Items from a dataset
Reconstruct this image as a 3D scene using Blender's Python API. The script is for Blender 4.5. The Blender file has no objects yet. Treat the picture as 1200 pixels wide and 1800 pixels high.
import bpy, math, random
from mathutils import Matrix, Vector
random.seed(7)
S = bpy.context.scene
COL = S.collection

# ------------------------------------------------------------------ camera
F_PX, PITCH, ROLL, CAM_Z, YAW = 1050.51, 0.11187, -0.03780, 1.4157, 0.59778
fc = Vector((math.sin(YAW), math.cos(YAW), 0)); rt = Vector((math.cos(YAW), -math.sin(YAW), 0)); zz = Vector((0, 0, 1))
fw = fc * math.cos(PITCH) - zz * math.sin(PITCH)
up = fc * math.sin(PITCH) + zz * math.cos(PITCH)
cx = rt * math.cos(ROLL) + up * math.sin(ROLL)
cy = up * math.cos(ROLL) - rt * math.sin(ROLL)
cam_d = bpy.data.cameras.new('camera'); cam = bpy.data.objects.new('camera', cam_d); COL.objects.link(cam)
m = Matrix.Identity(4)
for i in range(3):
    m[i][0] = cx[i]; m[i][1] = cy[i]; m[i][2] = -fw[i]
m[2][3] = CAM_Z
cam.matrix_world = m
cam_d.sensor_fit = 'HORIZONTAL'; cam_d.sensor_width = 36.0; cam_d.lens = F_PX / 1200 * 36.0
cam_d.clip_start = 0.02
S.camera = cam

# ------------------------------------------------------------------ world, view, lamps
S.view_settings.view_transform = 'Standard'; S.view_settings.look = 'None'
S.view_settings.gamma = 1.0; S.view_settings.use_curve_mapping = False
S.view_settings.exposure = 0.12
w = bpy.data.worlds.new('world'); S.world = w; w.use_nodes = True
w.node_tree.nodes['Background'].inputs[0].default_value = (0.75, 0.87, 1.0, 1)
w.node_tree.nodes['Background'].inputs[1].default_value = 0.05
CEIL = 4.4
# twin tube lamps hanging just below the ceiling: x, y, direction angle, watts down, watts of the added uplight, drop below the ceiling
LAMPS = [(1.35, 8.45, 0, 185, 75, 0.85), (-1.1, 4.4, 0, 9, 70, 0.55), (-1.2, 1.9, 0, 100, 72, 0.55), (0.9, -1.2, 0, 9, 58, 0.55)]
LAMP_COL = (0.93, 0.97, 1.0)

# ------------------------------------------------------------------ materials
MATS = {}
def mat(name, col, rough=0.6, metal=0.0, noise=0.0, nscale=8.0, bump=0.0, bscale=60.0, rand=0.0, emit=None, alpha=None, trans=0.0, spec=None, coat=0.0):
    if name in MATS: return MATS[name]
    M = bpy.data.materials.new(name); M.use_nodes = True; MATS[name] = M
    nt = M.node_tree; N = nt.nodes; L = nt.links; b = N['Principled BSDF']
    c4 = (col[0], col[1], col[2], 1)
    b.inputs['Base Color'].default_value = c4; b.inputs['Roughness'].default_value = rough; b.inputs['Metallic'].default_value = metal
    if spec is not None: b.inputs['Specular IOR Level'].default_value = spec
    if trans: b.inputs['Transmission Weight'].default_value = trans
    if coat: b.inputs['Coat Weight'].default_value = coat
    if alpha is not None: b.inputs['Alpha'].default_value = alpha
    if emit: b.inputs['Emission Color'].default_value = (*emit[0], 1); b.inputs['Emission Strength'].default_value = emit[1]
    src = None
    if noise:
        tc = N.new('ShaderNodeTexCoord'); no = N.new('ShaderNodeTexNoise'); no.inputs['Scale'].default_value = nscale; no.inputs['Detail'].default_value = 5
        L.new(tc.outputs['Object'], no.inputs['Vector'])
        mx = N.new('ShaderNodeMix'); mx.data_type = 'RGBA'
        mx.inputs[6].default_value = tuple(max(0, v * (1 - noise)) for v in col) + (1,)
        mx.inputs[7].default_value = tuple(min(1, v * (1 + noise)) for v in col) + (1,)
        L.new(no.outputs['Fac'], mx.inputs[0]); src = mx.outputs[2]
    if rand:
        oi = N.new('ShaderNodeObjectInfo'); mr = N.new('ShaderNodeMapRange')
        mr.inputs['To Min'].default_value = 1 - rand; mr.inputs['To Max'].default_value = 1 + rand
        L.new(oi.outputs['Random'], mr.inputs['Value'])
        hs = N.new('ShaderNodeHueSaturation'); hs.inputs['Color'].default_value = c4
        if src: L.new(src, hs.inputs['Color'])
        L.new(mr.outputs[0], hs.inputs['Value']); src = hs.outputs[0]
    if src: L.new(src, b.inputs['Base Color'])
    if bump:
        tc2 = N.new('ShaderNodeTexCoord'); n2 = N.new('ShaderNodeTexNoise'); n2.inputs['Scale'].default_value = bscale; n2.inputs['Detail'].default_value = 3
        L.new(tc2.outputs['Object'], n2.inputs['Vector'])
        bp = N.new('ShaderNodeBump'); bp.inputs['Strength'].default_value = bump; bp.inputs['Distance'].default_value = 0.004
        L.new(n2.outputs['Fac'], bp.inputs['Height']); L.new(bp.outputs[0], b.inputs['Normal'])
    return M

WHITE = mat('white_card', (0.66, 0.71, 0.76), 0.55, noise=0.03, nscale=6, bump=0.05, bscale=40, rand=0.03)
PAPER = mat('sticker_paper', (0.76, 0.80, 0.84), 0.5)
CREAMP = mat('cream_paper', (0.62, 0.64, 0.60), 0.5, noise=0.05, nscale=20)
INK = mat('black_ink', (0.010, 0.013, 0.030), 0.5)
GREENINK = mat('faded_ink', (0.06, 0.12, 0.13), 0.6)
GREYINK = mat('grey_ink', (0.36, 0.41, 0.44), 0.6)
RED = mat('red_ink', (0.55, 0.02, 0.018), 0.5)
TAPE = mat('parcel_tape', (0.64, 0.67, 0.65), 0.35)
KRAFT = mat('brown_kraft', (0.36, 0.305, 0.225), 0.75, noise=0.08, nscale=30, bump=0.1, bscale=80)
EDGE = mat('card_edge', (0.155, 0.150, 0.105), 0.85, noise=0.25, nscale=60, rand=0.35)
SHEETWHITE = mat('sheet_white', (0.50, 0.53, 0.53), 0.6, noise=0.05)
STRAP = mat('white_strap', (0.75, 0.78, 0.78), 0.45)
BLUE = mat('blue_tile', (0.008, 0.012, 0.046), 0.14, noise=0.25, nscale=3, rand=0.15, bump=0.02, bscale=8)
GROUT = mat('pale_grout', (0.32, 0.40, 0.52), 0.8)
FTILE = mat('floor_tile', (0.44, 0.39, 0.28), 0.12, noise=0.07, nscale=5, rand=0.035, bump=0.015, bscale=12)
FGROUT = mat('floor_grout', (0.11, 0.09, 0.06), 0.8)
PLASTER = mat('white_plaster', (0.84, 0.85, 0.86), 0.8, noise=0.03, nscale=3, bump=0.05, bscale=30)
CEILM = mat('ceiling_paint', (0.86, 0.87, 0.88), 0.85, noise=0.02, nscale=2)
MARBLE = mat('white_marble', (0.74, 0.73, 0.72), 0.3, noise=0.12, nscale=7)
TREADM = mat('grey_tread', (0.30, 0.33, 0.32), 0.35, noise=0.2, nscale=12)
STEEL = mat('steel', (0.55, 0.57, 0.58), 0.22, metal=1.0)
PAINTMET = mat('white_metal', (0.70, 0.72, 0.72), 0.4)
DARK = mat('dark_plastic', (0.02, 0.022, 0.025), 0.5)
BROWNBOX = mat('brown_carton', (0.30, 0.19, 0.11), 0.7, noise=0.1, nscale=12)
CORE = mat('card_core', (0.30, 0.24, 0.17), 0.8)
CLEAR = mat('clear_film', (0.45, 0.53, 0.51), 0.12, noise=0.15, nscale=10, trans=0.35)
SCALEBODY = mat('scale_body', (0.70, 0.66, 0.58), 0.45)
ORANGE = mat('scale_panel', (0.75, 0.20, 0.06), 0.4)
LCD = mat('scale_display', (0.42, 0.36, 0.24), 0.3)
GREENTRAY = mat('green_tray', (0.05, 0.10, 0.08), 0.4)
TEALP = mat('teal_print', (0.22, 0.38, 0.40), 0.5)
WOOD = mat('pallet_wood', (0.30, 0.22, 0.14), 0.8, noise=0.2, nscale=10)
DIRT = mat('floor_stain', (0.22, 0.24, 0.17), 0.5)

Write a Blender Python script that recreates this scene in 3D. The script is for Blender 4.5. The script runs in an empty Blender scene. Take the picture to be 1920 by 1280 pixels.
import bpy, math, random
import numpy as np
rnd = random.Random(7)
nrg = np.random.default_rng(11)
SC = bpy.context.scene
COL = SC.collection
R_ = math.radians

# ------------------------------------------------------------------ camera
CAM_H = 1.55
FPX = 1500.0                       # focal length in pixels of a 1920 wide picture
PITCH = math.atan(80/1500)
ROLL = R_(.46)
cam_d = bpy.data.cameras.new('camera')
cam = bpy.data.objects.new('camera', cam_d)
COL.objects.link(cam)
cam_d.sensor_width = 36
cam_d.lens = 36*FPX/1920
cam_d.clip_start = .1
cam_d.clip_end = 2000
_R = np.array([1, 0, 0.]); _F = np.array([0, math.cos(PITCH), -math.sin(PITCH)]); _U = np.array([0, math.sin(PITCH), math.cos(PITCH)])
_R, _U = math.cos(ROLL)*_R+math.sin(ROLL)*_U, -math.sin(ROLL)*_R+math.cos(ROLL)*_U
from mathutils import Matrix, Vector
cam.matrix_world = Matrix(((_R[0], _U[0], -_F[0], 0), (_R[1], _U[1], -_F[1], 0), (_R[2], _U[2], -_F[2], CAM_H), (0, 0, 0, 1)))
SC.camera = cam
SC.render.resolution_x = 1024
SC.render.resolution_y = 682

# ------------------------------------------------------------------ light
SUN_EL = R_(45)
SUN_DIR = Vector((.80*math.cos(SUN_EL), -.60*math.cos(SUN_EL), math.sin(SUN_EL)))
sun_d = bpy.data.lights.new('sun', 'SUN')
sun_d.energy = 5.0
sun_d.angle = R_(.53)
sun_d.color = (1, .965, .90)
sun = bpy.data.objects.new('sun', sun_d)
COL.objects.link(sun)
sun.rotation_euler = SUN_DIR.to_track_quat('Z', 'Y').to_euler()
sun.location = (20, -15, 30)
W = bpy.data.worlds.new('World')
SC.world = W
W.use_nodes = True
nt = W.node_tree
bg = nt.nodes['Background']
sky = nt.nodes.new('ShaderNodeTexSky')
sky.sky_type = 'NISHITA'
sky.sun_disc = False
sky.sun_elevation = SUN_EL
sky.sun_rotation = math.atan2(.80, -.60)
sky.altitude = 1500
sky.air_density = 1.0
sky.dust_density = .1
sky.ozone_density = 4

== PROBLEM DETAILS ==
All lines from the beginning of the material above through the one with "COL = S.collection" need to be returned exactly; please return those and only those.

== EXERCISE SOLUTION ==
Reconstruct this image as a 3D scene using Blender's Python API. The script is for Blender 4.5. The Blender file has no objects yet. Treat the picture as 1200 pixels wide and 1800 pixels high.
import bpy, math, random
from mathutils import Matrix, Vector
random.seed(7)
S = bpy.context.scene
COL = S.collection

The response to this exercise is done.